Bonsoir
J'ai lu et apprécié !
Louisiana sera une saga en plusieurs épisodes, et ce premier opus porte le titre de
La Couleur du Sang. Derrière ce titre symbolique se cache une œuvre amère et implacable. Et nous sommes à mille lieues d'
Autant En Emporte Le Vent. La scénariste, Léa Chrétien, a aussi voulu écrire une histoire de femmes. Homme y est synonyme de mauvais et la misandrie effleure derrière le drame.
L'intrigue se déroule en Louisiane, en 1810.
Laurette est l'épouse d'Augustin, un planteur. Alors que la jeune femme se révèle humaine face à la tragédie de l’esclavage, son mari incarne la violence, le racisme et la misogynie. On parlerait aujourd'hui de prédateur. Telle mère, telle fille. Tel père, tel fils. Les deux enfants du couple, Joséphine et Antoine, reproduisent le modèle parental. Le comportement d'Augustin pousse au suicide l’esclave noire dont il avait fait sa chose. Et Maly, l'amie noire de Joséphine, meurt alors qu'elle accouche de l'enfant d'Antoine. Ces tragédies poussent Laurette et Joséphine à se révolter contre un système inique et destructeur.
Le scénario est d'une grande violence. Comme le dit Dante dans sa
Divine Comédie,
Lasciate ogne speranza, voi ch'intrate (Vous qui entrez ici, laissez toute espérance). On pense aussi au très récent
Shi de Zidrou et Homs.
La couverture de Gontran Toussaint est magnifique : les deux héroïnes se consolent sous un fond de soleil rougeoyant. On pense à un
Angélus de Millet profane. La posture de Laurette et de Joséphine nous fait cependant comprendre que le soleil se couche sur leurs espoirs de bonheur, et qu'il ne leur reste que le sang, le labeur, les larmes et la sueur (
Blood, toil, tears and sweat, merci Winston Churchill !).
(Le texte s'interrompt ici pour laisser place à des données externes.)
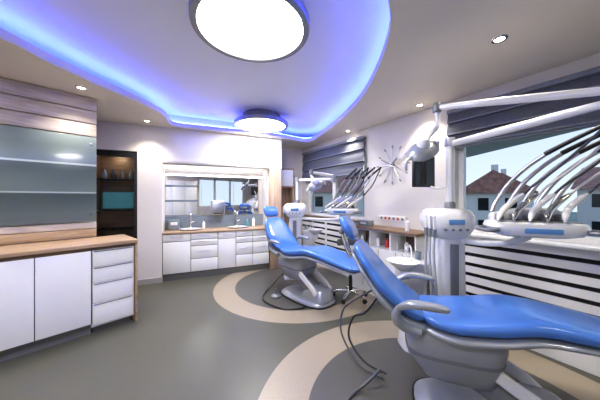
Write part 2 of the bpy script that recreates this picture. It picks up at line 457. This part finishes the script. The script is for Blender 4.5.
# ------------------------------------------------------------------ vanity in the alcove
va = empty('washbasin_vanity', BO, BA)
box('countertop', (.94, .235, .86), (1.965, .50, .035), 'wood', va, .004)
boxes('carcass', [(-.04, 1.925, .02, .48, .12, .842)], 'gap', va)
boxes('kick', [(-.04, 1.925, .06, .46, 0, .12)], 'kick', va)
xs = [-.04, .42, .90, 1.24, 1.58, 1.925]
for i in range(5):
    a, b = xs[i], xs[i+1]
    rows = [(.13, .70), (.71, .835)] if i in (0, 2) else [(.13, .36), (.37, .60), (.61, .72), (.73, .835)]
    for j, (z0, z1) in enumerate(rows):
        box('front_%d_%d' % (i, j), ((a+b)/2, .010, (z0+z1)/2), (b-a-.008, .02, z1-z0), 'white', va, .003)
        if j: box('handle_%d_%d' % (i, j), ((a+b)/2, -.006, (z0+z1)/2+.02), ((b-a)*.5, .012, .008), 'steel', va, .003)
for i, xx in enumerate((.42, 1.32)):
    lathe('basin_%d' % i, [(0, .0), (.12, .0), (.17, .02), (.175, .03), (.165, .03), (.11, .012), (0, .008)], 'plastic', va, (xx, .24, .877), sx=1.2, sy=.9)
    tube('faucet_%d' % i, [(xx, .42, .877), (xx, .42, 1.12), (xx, .40, 1.19), (xx, .33, 1.21), (xx, .27, 1.17)], .013, 'chrome', va)
    cyl('faucet_lever_%d' % i, (xx, .42, 1.0), (xx+.07, .40, 1.03), .008, 'chrome', va)
    cyl('faucet_base_%d' % i, (xx, .42, .877), (xx, .42, .93), .024, 'chrome', va)
mi = empty('vanity_mirror', BO, BA)
boxes('mirror_panes', [(-.04+.655*i+.003, -.04+.655*(i+1)-.003, .488, .496, 1.14, 1.93) for i in range(3)], 'mirror', mi)
boxes('splashback', [(-.044, 1.93, .486, .497, .88, 1.135)], 'glassb', mi)
boxes('top_light_band', [(-.044, 1.93, .44, .497, 1.94, 1.99)], 'steel', mi)
boxes('light_strip', [(-.02, 1.90, .40, .438, 1.95, 1.965)], 'ledw', mi)
boxes('frosted_strip', [(-.04, .56, .482, .487, 1.14, 1.16), (-.04, .56, .482, .487, 1.42, 1.46), (-.04, .56, .482, .487, 1.72, 1.76)], 'glassb', mi)
def bottle(name, frame, p, c, h=.17, r=.03):
    e = empty(name, frame[0], frame[1])
    lathe('body', [(0, 0), (r, 0), (r, h*.68), (r*.4, h*.78), (r*.4, h*.88), (0, h*.88)], c, e, p, n=20)
    lathe('pump', [(0, h*.88), (r*.25, h*.88), (r*.25, h), (0, h)], 'chrome', e, p, n=12)
    box('spout', (p[0], p[1]-.02, p[2]+h), (.012, .05, .01), 'chrome', e, .003)
FB = (BO, BA); FR = (RO, RA)
bottle('soap_dispenser', FB, (.66, .40, .878), 'white'); bottle('soap_dispenser', FB, (1.55, .40, .878), 'tealm'); bottle('soap_dispenser', FB, (1.68, .38, .878), 'white', .22, .035)
bottle('disinfectant_bottle', FR, (1.85, -.09, 1.094), 'white', .20, .032); bottle('disinfectant_bottle', FR, (1.72, -.09, 1.094), 'tealm', .16, .03)
bottle('disinfectant_bottle', FR, (3.2, -.25, 1.038), 'white', .18, .03)
gb = empty('glove_box', RO, RA)
box('carton', (2.42, -.25, 1.085), (.24, .12, .09), 'glassb', gb, .004); box('slot', (2.42, -.312, 1.085), (.12, .004, .03), 'white', gb)
td = empty('paper_towel_dispenser', BO, BA)
box('housing', (.94, .42, 1.30), (.26, .12, .30), 'steel', td, .02); box('slot', (.94, .356, 1.18), (.18, .01, .02), 'dark', td)
td = empty('glove_box_holder', BO, BA)
box('shelf', (.12, .42, .98), (.20, .12, .20), 'glassb', td, .01); box('opening', (.12, .357, 1.0), (.12, .01, .06), 'white', td, .004)

cs = empty('corner_shelf_cabinet', BO, BA)
boxes('carcass', [(2.22, 2.68, .45, .765, 0, .9), (2.22, 2.25, .45, .765, .9, 2.2), (2.65, 2.68, .45, .765, .9, 2.2), (2.22, 2.68, .45, .765, 2.17, 2.2), (2.22, 2.68, .45, .765, 1.75, 1.78), (2.22, 2.68, .74, .765, .9, 2.2)], 'woodc', cs)
box('door', (2.45, .44, 1.97), (.40, .02, .38), 'white', cs, .003)

# ------------------------------------------------------------------ ceiling lamps
def ceiling_lamp(x, y, R=.45):
    e = empty('round_ceiling_lamp', (x, y, 0))
    zb = 2.80
    lathe('ring', [(R-.055, zb+.012), (R-.05, zb), (R-.005, zb), (R, zb+.008), (R, zb+.055), (R-.01, zb+.065), (R-.14, zb+.075), (R-.15, ZC-.001), (R-.18, ZC-.001), (R-.18, zb+.03), (R-.06, zb+.025), (R-.055, zb+.012)], 'ring', e, n=72)
    lathe('diffuser', [(R-.058, zb+.02), (R*.6, zb+.008), (0, zb+.0)], 'lamp', e, n=72)
ceiling_lamp(-.375, 1.91, .45); ceiling_lamp(-.70, 4.45, .48); ceiling_lamp(-1.4, -.2)  # last lamp is unseen, added behind the camera to light the near area

def spot(x, y, power=36):
    e = empty('recessed_spotlight', (x, y, ZS))
    lathe('bezel', [(.032, -.002), (.036, -.008), (.052, -.006), (.055, 0)], 'chrome', e, n=28)
    lathe('bulb', [(0, -.004), (.032, -.004)], 'spot', e, n=24)
    L = bpy.data.lights.new('spot', 'SPOT'); L.energy = power; L.color = (1, .90, .76); L.spot_size = math.radians(110); L.spot_blend = .8; L.shadow_soft_size = .04
    o = bpy.data.objects.new('spot_light', L); COL.objects.link(o); o.parent = e; o.location = (0, 0, -.02)
for p in ((-2.50, 2.8), (-2.5, 4.0), (1.58, 1.94), (1.62, 3.32), (-3.0, 2.0), (.9, 4.6), (2.4, .6), (-3.35, 1.0), (.9, -.6)): spot(*p)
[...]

D'une façon plus globale, le dessin est au diapason du texte : les traits des visages sont durs, l’âpreté de la vie omniprésente dans des mouvements crispés.
On peut enfin saluer la restitution criante de vérité de la Louisiane.
Et les couleurs sont franches, dures, comme les émotions ressenties par les personnages.
Une œuvre implacable, comme l'époque qu'elle stigmatise.